> **Given information**:
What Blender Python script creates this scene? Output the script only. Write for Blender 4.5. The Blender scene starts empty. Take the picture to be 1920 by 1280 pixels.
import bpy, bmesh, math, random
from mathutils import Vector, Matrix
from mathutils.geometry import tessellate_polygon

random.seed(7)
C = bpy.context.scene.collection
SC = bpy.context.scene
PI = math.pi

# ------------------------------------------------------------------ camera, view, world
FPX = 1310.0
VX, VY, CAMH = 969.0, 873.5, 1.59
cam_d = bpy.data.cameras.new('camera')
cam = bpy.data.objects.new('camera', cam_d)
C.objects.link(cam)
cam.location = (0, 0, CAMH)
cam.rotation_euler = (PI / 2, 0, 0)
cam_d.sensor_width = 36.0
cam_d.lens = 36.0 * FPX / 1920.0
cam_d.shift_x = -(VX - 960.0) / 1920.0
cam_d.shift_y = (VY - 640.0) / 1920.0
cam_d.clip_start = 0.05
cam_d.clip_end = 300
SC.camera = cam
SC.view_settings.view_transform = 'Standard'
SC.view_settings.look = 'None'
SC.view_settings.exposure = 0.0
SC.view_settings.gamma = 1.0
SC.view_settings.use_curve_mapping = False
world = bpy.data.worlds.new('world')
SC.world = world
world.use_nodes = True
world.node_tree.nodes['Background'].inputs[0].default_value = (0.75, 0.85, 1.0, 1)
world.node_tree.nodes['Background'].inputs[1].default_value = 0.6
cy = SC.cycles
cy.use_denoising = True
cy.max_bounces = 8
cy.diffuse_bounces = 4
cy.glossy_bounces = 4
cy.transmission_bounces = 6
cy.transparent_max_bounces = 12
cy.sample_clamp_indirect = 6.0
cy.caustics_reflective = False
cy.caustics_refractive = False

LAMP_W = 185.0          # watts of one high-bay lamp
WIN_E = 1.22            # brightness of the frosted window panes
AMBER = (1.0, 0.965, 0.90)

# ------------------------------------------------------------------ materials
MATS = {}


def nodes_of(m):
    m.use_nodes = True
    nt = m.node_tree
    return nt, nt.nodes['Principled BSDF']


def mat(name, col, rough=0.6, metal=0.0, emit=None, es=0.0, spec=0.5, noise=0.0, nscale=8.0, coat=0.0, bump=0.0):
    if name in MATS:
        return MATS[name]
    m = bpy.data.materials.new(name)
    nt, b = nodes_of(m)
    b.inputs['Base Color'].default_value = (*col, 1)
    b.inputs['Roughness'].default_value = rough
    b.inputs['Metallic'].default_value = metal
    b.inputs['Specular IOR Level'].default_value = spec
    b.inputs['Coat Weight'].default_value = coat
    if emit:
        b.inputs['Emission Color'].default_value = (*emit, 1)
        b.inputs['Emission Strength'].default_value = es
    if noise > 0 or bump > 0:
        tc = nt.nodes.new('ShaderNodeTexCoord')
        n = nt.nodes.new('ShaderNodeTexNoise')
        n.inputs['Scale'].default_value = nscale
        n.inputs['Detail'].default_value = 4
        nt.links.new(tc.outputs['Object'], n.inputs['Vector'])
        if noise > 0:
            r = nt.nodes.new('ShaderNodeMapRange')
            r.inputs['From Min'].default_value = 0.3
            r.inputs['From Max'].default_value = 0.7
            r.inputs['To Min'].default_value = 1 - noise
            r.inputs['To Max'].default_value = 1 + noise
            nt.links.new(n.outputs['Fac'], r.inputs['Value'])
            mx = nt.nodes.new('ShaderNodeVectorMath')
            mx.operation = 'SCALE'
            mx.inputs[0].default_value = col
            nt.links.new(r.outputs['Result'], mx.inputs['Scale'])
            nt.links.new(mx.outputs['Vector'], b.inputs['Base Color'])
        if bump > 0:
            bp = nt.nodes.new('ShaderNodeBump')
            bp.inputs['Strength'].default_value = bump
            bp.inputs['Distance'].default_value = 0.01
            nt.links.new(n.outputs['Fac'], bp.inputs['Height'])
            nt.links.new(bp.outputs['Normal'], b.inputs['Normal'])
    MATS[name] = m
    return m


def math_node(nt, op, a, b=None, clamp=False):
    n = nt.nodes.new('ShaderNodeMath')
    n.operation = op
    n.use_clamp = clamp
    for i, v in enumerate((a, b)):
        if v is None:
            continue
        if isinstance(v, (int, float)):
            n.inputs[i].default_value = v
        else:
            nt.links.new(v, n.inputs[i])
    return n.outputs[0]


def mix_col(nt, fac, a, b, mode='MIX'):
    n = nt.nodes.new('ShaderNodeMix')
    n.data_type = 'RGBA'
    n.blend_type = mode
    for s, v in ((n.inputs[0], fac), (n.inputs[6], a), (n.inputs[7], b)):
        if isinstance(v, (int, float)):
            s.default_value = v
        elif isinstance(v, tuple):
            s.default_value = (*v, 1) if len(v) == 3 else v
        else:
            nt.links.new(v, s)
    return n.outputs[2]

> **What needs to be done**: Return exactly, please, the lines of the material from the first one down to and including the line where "from mathutils.geometry import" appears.

> **Solution below**:
What Blender Python script creates this scene? Output the script only. Write for Blender 4.5. The Blender scene starts empty. Take the picture to be 1920 by 1280 pixels.
import bpy, bmesh, math, random
from mathutils import Vector, Matrix
from mathutils.geometry import tessellate_polygon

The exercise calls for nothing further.